Tanggal 17 Mei 1998, ada pertemuan lagi di kampus IKIP Jakarta, sebagiaan kawan – kawan mahasiswa yang lain meminta besok ada aksi ke gedung DPR MPR tapi tidak bermalam disana, sedangkan mahasiswa yang tergabung dalam Forum Komunikasi Senat Mahasiswa se-Jabotabek ( FKSMJ ), sepakat bahwa besok tanggal 18 Mei 1998 untuk ke gedung DPR MPR dan bermalam disana sampai Soeharto mengundurkan diri, untuk dapat masuk ke dalam gedung, kawan – kawan mahasiswa yang berjumlah 71 orang mahasiswa sebagai perwakilan kampus yang tergabung dalam FKSMJ menumpang rombongan bus dosen IKIP Jakarta yang kebetulan mau ke DPR MPR juga, malam itu kawan – kawan mahasiswa menginap di gedung DPR MPR, dan serunya waktu tengah malam ada isu akan adanya sweeping ditambah lagi kawan – kawan wartawan yang ikut menginap juga pada pulang karena mereka dihubungi oleh Pemred mereka, bahwa akan ada sweeping, dan Alhamdullilah isu tidak benar adanya, apalagi kawan –kawan mahasiswa saat itu mendapatkan jaminan dari wakil ketua DPR Syarwan Hamid yang ikut menginap di DPR MPR juga memberikan jaminan keamanan untuk kawan – kawan mahasiswa, dan hari Senin itu juga kawan – kawan mahasiswa yang tergabung dalam Forum Kota melakukan aksi di pintu gerbang gedung DPR MPR sampai sore lalu pulang, untuk konsolidasi lagi.

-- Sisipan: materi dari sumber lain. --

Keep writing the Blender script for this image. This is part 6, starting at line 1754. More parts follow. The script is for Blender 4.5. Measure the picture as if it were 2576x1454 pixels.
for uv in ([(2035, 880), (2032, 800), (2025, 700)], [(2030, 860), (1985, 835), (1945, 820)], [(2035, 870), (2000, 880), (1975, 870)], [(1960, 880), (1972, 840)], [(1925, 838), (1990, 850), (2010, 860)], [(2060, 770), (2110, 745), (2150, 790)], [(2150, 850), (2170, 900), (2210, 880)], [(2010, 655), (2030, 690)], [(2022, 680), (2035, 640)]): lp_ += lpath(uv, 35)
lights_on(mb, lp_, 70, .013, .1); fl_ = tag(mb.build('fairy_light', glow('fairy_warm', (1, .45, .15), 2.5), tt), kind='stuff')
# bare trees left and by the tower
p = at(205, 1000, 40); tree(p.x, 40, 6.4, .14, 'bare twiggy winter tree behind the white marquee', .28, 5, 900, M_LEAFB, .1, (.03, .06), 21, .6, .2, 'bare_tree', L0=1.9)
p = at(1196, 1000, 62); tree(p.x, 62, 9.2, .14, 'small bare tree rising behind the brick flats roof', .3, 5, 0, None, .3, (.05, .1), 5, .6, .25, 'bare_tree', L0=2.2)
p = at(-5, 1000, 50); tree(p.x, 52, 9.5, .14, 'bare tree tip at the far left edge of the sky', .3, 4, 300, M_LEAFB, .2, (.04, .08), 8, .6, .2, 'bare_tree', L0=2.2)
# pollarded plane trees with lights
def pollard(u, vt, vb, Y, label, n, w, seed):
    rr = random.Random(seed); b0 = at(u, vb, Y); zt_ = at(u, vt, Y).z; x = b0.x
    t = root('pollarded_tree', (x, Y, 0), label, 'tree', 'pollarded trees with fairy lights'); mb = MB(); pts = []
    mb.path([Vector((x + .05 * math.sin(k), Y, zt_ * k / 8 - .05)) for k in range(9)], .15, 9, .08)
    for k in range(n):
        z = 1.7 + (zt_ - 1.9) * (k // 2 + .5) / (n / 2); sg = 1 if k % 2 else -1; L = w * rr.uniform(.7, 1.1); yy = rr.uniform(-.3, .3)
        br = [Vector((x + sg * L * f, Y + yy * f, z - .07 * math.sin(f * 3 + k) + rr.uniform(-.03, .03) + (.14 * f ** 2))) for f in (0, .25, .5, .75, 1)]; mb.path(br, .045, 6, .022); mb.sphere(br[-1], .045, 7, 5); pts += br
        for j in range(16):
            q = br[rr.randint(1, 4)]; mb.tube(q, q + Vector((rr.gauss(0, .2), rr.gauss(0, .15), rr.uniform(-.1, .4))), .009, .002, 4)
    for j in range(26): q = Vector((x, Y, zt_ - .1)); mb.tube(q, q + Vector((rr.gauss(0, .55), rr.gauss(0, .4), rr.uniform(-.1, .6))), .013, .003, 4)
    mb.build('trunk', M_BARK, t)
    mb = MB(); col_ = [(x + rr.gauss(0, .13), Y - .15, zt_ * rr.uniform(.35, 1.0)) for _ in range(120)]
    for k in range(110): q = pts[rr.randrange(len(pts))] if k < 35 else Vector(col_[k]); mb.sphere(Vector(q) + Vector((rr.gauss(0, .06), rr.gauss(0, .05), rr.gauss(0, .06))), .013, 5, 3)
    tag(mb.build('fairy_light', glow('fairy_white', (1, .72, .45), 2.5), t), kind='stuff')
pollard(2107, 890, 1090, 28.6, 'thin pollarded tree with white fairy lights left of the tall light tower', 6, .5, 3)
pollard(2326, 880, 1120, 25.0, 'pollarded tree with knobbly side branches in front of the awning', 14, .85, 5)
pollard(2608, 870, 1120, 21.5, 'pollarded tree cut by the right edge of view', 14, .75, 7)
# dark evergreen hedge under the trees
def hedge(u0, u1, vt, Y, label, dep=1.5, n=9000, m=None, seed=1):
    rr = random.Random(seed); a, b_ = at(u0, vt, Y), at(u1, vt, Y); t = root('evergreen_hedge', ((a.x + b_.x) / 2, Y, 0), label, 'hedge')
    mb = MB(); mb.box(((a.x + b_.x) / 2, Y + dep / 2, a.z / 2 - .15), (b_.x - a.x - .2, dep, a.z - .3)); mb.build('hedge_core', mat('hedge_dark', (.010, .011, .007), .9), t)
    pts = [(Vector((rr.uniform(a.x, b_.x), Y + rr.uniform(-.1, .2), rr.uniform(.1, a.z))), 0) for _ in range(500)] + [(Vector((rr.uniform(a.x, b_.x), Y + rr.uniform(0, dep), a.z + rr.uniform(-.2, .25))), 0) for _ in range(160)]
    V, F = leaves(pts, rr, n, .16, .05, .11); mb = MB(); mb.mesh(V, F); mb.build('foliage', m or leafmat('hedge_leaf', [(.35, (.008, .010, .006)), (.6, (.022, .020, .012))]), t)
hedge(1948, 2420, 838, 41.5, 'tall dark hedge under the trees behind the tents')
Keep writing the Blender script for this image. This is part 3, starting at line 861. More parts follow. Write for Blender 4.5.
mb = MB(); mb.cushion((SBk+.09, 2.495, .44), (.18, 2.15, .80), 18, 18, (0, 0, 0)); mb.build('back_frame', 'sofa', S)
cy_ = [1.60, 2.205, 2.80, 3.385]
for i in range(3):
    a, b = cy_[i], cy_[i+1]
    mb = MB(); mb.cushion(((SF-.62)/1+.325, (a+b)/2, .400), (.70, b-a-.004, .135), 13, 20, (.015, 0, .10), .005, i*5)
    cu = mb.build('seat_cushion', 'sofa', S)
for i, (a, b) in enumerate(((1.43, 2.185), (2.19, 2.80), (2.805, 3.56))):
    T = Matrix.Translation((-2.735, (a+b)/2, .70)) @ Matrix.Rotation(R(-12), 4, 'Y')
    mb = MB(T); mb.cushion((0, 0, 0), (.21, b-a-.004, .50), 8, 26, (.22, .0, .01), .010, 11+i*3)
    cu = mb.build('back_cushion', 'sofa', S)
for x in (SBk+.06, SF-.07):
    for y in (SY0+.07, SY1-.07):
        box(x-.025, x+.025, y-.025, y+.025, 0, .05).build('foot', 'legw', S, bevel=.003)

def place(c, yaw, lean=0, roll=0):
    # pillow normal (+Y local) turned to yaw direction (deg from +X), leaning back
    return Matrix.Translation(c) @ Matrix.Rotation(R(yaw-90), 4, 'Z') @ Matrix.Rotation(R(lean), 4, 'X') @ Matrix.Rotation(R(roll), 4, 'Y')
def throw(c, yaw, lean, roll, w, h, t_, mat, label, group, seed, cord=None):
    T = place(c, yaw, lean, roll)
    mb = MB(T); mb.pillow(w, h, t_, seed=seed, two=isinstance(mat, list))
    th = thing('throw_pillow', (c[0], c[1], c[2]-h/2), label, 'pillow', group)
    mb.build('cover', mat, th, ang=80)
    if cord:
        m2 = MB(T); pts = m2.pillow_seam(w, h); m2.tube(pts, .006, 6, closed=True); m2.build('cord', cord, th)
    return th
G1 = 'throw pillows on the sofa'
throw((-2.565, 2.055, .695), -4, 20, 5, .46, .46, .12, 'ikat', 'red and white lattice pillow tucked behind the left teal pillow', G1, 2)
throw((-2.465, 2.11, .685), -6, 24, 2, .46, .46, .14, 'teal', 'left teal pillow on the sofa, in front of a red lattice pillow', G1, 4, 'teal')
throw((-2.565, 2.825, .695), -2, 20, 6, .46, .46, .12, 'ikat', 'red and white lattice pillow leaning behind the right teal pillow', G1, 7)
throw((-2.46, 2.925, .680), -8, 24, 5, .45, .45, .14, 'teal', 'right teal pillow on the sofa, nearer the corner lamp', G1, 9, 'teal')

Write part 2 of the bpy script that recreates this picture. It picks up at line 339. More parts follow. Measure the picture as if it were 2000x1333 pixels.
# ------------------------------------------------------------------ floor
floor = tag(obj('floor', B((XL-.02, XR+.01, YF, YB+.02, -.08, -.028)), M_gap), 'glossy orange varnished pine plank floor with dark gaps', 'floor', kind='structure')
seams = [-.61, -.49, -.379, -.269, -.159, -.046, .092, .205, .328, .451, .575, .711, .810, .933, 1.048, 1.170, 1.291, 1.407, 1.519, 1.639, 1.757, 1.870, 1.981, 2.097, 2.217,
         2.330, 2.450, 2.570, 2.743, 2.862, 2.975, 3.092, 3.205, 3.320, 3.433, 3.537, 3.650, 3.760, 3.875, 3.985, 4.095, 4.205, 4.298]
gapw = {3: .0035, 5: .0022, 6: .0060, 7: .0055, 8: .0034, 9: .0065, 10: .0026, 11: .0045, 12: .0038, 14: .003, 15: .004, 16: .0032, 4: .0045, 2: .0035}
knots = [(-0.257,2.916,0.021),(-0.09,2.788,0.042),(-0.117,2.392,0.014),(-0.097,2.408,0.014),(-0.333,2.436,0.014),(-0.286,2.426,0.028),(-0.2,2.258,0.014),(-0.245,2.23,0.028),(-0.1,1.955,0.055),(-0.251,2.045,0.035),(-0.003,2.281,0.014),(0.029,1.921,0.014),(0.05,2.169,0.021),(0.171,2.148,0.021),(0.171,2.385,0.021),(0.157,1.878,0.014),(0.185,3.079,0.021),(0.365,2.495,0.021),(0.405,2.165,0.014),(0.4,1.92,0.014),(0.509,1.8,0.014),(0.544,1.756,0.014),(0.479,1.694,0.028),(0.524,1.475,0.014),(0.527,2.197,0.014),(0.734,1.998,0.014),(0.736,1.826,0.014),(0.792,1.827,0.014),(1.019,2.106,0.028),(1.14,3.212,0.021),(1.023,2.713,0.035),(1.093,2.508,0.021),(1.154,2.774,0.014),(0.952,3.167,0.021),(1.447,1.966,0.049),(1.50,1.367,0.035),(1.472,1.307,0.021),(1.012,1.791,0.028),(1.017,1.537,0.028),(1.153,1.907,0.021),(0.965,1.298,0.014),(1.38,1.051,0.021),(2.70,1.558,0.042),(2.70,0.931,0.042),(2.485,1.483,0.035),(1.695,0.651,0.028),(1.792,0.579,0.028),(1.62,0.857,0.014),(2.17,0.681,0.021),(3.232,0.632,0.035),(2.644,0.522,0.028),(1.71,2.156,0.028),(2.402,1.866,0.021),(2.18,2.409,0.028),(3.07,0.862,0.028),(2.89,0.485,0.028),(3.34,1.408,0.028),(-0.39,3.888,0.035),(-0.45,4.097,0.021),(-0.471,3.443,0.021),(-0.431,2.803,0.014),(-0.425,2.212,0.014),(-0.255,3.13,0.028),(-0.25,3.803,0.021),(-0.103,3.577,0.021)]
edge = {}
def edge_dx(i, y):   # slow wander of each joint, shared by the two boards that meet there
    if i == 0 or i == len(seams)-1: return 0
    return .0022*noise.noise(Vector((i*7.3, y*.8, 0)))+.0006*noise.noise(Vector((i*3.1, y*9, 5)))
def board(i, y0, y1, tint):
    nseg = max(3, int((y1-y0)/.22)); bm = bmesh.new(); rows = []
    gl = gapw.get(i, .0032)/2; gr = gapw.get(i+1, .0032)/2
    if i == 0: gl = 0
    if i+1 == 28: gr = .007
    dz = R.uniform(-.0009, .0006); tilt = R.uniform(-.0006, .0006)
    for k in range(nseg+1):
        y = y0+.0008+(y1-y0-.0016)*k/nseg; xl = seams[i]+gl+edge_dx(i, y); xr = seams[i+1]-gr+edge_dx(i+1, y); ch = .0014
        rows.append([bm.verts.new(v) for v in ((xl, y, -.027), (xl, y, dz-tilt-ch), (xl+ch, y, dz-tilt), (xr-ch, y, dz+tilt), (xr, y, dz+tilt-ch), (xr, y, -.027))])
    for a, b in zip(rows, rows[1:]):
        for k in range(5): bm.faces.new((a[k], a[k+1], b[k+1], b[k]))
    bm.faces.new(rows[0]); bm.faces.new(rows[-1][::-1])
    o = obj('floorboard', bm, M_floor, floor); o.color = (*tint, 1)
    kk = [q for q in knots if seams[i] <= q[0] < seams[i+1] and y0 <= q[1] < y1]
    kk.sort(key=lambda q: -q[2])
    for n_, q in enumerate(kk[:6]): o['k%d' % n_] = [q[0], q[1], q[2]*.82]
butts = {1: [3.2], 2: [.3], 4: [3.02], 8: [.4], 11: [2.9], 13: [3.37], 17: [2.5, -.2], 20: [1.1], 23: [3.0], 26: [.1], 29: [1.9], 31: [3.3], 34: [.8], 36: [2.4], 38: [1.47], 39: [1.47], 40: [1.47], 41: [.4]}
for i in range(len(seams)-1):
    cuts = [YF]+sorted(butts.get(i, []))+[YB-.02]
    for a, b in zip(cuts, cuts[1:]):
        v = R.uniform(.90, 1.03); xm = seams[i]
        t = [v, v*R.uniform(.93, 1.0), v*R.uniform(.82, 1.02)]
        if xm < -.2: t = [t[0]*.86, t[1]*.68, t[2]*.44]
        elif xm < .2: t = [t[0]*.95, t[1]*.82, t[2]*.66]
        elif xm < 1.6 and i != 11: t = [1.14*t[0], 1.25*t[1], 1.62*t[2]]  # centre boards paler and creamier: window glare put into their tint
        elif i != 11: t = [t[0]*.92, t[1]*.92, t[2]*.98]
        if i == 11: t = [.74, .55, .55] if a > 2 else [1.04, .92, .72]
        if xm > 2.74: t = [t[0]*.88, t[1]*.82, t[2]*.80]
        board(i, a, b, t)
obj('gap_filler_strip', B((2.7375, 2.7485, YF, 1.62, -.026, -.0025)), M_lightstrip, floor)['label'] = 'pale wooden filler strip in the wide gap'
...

Kejadian selanjutnya, Selasa 19 Mei 1998, massa mahasiswa yang berasal dari FKSMJ datang untuk menduduki DPR MPR dan dari berbagai organisasi mahasiswa manapun secara bertahap datang untuk menduduki gedung DPR MPR, akibat tekanan yang begitu kuat sehingga seluruh Fraksi di DPR sepakat bahwa Soeharto harus mengundurkan diri dan disampaikan pada pimpinan DPR. Hari itu juga Soeharto mengadakan pertemuan dengan 9 tokoh yaitu : Gusdur, Emha Ainun Nadjib, Cak Nur, KH Ali Yafie, Yusril Ihza Mahendra, KH Cholil Baidhowi, Ahmad Bagdja, Ma’ruf Amin, dan Sumarsono, sementara itu Amin Rais kecewa tidak di undang pada pertemuan itu ( Suara Karya, 20 Mei 1998 ), dalam pertemuan tersebut Soeharto mengatakan sudah kapok jadi Presiden. Amin rais menyerukan aksi besar – besaran pada tanggal 20 Mei 1998 tapi yang terjadi aksi besar – besaran tetap di gedung DPR MPR, selanjutnya 21 Mei 1998 Soeharto mengundurkan diri. Dan lihatlah fakta hingga hari ini “ada berapa orang kalau tidak mau dikatakan tidak ada sama sekali, tokoh aktifis 98 berada di panggung kekuasaan, setelah 2 kali pemilu ini ?”…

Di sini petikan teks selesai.